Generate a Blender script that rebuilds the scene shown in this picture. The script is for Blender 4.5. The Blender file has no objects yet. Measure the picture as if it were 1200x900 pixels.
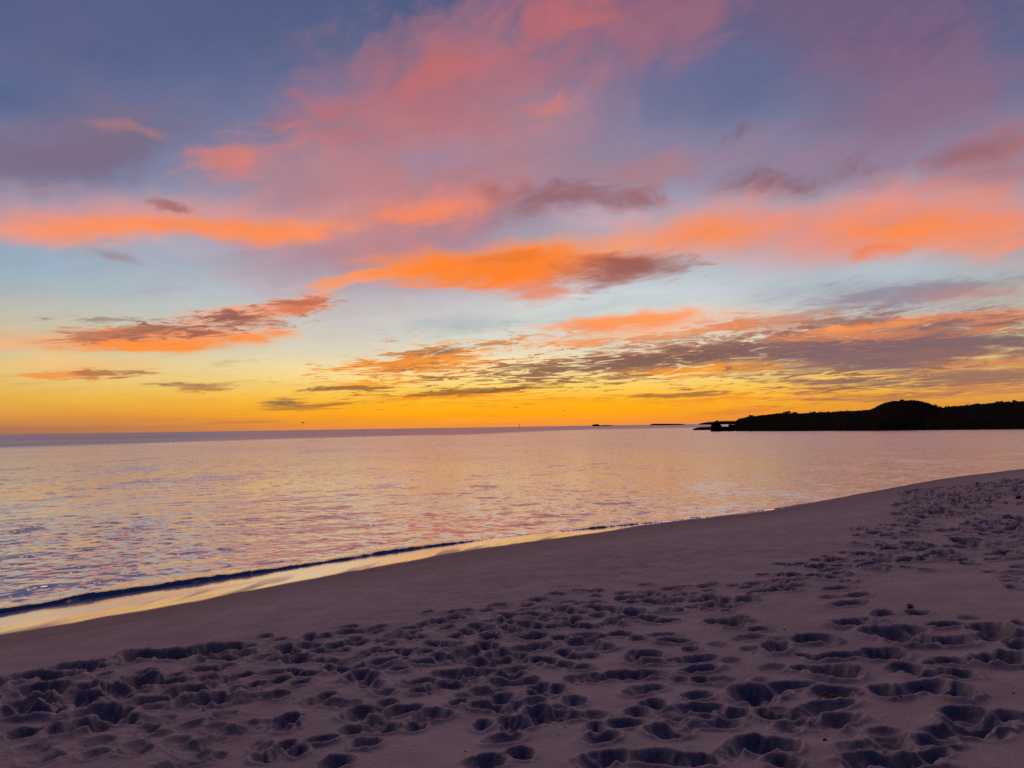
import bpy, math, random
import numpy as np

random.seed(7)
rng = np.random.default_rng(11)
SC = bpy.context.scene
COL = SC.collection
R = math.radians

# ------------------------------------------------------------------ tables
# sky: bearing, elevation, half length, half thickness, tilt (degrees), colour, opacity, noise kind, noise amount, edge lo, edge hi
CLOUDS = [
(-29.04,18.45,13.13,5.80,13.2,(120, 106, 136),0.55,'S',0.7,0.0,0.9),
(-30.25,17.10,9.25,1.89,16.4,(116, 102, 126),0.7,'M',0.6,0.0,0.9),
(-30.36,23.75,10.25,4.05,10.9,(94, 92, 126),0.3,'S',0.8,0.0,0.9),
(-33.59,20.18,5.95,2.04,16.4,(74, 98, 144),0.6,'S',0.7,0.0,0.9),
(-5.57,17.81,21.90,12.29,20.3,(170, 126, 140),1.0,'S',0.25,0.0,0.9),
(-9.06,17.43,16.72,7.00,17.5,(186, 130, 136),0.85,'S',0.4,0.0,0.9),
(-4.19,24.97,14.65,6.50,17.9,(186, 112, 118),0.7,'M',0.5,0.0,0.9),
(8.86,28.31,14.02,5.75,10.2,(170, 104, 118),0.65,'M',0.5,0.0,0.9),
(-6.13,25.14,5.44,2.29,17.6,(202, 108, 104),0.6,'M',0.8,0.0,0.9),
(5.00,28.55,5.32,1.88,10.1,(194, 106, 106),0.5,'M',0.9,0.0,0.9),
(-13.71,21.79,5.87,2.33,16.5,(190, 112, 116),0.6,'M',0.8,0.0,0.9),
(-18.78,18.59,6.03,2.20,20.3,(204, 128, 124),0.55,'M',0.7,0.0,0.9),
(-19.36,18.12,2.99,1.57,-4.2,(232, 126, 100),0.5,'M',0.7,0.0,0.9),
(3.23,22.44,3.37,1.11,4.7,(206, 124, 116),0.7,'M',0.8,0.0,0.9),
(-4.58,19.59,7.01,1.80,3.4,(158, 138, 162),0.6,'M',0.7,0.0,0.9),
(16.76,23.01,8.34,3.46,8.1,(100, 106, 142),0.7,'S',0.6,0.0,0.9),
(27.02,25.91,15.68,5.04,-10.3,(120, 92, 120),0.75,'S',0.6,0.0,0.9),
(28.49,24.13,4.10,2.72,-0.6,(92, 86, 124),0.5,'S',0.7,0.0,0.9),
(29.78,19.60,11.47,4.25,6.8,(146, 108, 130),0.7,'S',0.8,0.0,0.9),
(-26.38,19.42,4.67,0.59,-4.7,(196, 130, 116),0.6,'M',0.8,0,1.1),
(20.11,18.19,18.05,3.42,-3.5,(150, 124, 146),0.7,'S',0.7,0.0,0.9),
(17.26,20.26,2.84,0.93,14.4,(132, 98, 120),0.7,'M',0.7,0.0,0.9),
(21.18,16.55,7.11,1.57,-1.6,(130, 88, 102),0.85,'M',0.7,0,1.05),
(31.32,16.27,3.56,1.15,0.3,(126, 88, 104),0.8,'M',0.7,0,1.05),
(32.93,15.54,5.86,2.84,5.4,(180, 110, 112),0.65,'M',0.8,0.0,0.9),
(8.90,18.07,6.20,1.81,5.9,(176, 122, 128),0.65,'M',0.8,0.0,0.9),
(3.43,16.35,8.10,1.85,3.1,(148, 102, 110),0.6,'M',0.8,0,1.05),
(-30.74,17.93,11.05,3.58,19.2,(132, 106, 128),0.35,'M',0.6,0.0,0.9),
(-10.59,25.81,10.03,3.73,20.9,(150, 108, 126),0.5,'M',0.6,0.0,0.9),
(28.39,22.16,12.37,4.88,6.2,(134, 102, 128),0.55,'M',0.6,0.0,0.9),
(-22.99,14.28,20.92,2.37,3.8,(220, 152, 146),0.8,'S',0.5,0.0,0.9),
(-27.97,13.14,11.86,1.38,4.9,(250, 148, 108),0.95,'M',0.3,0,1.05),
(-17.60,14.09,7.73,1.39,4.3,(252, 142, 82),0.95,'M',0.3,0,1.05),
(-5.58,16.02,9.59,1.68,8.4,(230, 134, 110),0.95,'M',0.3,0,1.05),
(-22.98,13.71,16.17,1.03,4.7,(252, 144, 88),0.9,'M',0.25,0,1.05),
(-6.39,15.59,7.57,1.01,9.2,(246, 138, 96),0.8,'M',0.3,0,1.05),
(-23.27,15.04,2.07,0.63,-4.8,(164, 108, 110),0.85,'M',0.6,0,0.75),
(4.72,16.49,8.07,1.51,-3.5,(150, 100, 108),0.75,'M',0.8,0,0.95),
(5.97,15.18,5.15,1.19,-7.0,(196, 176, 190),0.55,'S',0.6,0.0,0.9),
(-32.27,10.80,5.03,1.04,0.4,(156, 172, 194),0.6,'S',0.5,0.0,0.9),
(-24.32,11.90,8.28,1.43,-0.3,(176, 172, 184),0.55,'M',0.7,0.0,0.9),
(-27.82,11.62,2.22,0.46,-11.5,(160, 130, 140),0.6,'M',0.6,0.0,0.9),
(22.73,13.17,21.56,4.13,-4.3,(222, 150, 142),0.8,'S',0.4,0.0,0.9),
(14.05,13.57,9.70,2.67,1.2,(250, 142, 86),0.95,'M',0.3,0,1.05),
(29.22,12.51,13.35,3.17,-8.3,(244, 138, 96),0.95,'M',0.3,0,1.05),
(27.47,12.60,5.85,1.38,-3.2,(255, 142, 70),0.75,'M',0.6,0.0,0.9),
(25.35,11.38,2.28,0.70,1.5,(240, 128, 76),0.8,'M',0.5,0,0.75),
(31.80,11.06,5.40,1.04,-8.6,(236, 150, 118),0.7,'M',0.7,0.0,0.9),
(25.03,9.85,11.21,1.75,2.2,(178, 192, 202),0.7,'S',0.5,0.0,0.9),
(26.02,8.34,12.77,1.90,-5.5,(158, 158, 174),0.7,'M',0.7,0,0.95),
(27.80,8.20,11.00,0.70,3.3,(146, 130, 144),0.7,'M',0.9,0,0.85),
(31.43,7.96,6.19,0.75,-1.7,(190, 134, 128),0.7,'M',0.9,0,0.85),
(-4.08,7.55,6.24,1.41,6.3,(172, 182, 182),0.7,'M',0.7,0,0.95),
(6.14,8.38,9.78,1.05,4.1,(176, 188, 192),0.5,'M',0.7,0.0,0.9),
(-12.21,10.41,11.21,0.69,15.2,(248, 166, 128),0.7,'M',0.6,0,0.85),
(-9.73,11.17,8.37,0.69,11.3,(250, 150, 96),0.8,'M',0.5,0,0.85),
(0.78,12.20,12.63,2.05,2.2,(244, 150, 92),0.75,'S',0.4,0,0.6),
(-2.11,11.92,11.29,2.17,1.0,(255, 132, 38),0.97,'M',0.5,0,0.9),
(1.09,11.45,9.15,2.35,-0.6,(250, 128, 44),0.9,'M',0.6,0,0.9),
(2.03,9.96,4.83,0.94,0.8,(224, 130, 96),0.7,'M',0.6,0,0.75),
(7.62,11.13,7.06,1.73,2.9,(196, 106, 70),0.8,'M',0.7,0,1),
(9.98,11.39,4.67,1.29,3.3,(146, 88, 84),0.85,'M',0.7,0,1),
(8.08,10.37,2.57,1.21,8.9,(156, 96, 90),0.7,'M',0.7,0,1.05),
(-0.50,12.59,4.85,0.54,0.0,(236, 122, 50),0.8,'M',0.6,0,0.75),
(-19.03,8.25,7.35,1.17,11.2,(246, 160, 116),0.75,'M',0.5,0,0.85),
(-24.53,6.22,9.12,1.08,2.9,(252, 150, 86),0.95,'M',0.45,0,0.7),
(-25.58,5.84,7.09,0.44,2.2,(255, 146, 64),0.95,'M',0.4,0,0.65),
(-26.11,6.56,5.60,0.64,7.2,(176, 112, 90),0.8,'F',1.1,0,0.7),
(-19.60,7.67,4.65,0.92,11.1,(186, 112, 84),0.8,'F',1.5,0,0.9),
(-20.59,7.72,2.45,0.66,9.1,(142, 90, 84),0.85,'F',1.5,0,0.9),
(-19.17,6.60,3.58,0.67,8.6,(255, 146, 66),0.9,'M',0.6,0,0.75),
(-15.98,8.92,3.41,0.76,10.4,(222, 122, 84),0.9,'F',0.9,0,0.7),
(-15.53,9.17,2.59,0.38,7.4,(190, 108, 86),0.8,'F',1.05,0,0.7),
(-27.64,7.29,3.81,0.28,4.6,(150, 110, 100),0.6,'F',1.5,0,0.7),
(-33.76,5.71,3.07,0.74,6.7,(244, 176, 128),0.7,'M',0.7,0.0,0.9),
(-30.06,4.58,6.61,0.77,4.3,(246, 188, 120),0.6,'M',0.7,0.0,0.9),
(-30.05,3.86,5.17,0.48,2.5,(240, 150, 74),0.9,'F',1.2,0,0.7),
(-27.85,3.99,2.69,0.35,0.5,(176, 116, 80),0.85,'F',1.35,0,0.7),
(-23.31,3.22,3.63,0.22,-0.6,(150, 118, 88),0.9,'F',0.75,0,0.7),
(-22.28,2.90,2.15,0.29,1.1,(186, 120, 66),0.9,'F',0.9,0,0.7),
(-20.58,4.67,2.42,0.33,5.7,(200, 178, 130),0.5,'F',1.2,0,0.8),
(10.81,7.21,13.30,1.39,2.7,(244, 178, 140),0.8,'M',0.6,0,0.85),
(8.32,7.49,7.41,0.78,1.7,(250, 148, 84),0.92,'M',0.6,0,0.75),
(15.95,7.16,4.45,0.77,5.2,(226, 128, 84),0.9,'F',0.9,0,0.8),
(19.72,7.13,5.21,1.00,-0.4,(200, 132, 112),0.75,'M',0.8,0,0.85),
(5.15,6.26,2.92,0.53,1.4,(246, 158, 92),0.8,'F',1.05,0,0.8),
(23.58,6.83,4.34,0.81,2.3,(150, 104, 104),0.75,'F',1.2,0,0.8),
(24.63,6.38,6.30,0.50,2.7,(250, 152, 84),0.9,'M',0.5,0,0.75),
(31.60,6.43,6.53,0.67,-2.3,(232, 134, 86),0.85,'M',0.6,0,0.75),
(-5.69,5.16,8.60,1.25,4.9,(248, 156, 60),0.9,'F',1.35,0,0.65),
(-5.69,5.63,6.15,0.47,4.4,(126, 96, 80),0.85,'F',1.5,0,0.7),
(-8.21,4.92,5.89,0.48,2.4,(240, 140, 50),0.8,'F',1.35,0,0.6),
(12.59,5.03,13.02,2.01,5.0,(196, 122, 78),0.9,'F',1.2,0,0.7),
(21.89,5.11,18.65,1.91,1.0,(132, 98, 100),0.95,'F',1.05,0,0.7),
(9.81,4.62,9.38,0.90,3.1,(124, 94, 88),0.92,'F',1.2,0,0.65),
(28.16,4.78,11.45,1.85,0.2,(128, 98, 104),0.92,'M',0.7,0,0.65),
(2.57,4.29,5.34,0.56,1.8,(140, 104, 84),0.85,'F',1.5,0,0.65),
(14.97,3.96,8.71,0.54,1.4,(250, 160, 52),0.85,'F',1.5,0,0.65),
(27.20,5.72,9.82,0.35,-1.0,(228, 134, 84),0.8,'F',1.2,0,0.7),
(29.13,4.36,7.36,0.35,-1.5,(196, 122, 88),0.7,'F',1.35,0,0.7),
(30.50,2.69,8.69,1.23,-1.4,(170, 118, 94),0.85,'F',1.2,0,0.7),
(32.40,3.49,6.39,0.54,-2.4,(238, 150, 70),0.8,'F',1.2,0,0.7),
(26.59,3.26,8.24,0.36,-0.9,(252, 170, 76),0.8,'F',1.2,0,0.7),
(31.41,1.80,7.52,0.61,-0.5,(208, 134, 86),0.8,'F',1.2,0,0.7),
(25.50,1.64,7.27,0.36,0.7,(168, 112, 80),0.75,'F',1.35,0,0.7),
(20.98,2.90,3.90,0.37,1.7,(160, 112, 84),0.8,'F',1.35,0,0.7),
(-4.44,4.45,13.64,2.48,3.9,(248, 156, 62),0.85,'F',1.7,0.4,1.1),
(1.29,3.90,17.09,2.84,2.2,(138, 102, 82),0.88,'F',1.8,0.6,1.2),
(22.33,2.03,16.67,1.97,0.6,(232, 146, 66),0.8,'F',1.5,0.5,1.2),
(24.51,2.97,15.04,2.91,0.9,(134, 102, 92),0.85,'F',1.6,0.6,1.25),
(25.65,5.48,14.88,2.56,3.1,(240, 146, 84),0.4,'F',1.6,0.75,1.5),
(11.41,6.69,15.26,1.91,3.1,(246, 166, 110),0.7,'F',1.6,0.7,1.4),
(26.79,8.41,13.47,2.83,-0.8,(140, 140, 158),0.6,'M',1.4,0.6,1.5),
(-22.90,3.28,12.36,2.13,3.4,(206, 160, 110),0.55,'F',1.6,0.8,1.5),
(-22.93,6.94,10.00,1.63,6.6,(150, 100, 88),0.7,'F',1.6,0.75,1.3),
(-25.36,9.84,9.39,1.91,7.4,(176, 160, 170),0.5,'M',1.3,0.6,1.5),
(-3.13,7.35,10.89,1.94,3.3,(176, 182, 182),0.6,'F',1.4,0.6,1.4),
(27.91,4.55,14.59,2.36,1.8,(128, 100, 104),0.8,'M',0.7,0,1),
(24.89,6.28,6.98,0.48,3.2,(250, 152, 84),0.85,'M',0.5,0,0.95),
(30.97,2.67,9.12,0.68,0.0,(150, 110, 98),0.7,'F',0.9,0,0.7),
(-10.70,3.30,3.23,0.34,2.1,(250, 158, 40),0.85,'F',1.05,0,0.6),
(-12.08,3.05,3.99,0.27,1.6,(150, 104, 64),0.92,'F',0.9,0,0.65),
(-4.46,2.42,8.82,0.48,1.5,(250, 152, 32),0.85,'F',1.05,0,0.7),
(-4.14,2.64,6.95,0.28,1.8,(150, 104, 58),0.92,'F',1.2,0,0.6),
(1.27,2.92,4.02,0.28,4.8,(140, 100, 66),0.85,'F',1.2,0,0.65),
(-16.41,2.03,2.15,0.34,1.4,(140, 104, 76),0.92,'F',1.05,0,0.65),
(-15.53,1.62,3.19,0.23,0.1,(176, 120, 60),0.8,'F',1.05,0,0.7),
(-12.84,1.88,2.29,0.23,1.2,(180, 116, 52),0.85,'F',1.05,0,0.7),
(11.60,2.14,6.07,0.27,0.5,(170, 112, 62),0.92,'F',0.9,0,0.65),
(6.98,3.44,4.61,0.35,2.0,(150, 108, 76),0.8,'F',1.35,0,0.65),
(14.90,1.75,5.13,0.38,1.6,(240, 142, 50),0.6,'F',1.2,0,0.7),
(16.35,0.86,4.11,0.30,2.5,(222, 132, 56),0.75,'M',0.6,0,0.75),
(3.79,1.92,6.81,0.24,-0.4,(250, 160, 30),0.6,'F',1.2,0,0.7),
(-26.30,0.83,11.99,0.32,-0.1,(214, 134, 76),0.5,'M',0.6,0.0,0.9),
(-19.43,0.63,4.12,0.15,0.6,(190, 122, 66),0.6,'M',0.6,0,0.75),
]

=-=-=

#### PROBLEM TO WORK ON
Return only the lines running from the top of the data to the line that holds "R = math.radians". Include both of those lines, but skip the pictures.

#### RESPONSE FOR THIS EXERCISE
Generate a Blender script that rebuilds the scene shown in this picture. The script is for Blender 4.5. The Blender file has no objects yet. Measure the picture as if it were 1200x900 pixels.
import bpy, math, random
import numpy as np

random.seed(7)
rng = np.random.default_rng(11)
SC = bpy.context.scene
COL = SC.collection
R = math.radians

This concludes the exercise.